>> BEGIN Given information

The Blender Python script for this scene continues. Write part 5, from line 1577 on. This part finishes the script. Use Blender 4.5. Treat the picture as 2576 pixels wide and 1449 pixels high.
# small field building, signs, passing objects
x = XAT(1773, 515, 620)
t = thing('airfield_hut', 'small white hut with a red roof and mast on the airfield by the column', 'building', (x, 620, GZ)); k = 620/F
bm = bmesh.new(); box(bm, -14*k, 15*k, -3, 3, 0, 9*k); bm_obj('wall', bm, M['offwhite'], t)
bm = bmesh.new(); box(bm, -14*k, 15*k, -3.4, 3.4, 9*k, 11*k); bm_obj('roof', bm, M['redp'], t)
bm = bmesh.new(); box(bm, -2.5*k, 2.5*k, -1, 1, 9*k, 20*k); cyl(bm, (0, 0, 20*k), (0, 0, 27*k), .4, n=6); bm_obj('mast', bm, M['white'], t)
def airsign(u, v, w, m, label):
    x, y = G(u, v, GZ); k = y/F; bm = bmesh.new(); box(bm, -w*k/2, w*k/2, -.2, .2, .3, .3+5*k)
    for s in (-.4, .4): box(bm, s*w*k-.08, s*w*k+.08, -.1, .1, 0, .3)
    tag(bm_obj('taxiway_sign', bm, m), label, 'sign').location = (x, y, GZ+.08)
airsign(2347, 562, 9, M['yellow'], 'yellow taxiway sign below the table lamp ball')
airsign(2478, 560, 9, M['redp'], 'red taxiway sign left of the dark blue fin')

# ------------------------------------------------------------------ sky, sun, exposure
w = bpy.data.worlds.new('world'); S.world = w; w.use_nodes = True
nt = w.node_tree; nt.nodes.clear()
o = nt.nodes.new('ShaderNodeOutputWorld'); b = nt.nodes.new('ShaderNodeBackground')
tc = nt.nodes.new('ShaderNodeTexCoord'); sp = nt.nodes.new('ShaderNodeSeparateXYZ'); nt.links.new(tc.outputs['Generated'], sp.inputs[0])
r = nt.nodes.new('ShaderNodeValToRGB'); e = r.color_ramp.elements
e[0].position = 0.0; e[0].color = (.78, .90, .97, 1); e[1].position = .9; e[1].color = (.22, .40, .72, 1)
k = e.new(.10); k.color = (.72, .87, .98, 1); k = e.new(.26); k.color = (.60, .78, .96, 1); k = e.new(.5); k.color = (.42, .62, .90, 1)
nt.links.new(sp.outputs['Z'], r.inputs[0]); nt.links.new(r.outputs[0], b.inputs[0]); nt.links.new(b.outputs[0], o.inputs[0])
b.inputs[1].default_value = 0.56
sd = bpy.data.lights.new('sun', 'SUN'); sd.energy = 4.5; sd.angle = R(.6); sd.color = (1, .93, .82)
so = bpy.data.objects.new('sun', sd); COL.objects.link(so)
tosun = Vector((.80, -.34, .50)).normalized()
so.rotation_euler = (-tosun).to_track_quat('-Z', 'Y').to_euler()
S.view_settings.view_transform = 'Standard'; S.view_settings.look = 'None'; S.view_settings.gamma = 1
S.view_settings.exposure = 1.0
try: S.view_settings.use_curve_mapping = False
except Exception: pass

>> END Given information

=== Instruction ===
Copy all of the data exactly.

=== Task output ===
The Blender Python script for this scene continues. Write part 5, from line 1577 on. This part finishes the script. Use Blender 4.5. Treat the picture as 2576 pixels wide and 1449 pixels high.
# small field building, signs, passing objects
x = XAT(1773, 515, 620)
t = thing('airfield_hut', 'small white hut with a red roof and mast on the airfield by the column', 'building', (x, 620, GZ)); k = 620/F
bm = bmesh.new(); box(bm, -14*k, 15*k, -3, 3, 0, 9*k); bm_obj('wall', bm, M['offwhite'], t)
bm = bmesh.new(); box(bm, -14*k, 15*k, -3.4, 3.4, 9*k, 11*k); bm_obj('roof', bm, M['redp'], t)
bm = bmesh.new(); box(bm, -2.5*k, 2.5*k, -1, 1, 9*k, 20*k); cyl(bm, (0, 0, 20*k), (0, 0, 27*k), .4, n=6); bm_obj('mast', bm, M['white'], t)
def airsign(u, v, w, m, label):
    x, y = G(u, v, GZ); k = y/F; bm = bmesh.new(); box(bm, -w*k/2, w*k/2, -.2, .2, .3, .3+5*k)
    for s in (-.4, .4): box(bm, s*w*k-.08, s*w*k+.08, -.1, .1, 0, .3)
    tag(bm_obj('taxiway_sign', bm, m), label, 'sign').location = (x, y, GZ+.08)
airsign(2347, 562, 9, M['yellow'], 'yellow taxiway sign below the table lamp ball')
airsign(2478, 560, 9, M['redp'], 'red taxiway sign left of the dark blue fin')

# ------------------------------------------------------------------ sky, sun, exposure
w = bpy.data.worlds.new('world'); S.world = w; w.use_nodes = True
nt = w.node_tree; nt.nodes.clear()
o = nt.nodes.new('ShaderNodeOutputWorld'); b = nt.nodes.new('ShaderNodeBackground')
tc = nt.nodes.new('ShaderNodeTexCoord'); sp = nt.nodes.new('ShaderNodeSeparateXYZ'); nt.links.new(tc.outputs['Generated'], sp.inputs[0])
r = nt.nodes.new('ShaderNodeValToRGB'); e = r.color_ramp.elements
e[0].position = 0.0; e[0].color = (.78, .90, .97, 1); e[1].position = .9; e[1].color = (.22, .40, .72, 1)
k = e.new(.10); k.color = (.72, .87, .98, 1); k = e.new(.26); k.color = (.60, .78, .96, 1); k = e.new(.5); k.color = (.42, .62, .90, 1)
nt.links.new(sp.outputs['Z'], r.inputs[0]); nt.links.new(r.outputs[0], b.inputs[0]); nt.links.new(b.outputs[0], o.inputs[0])
b.inputs[1].default_value = 0.56
sd = bpy.data.lights.new('sun', 'SUN'); sd.energy = 4.5; sd.angle = R(.6); sd.color = (1, .93, .82)
so = bpy.data.objects.new('sun', sd); COL.objects.link(so)
tosun = Vector((.80, -.34, .50)).normalized()
so.rotation_euler = (-tosun).to_track_quat('-Z', 'Y').to_euler()
S.view_settings.view_transform = 'Standard'; S.view_settings.look = 'None'; S.view_settings.gamma = 1
S.view_settings.exposure = 1.0
try: S.view_settings.use_curve_mapping = False
except Exception: pass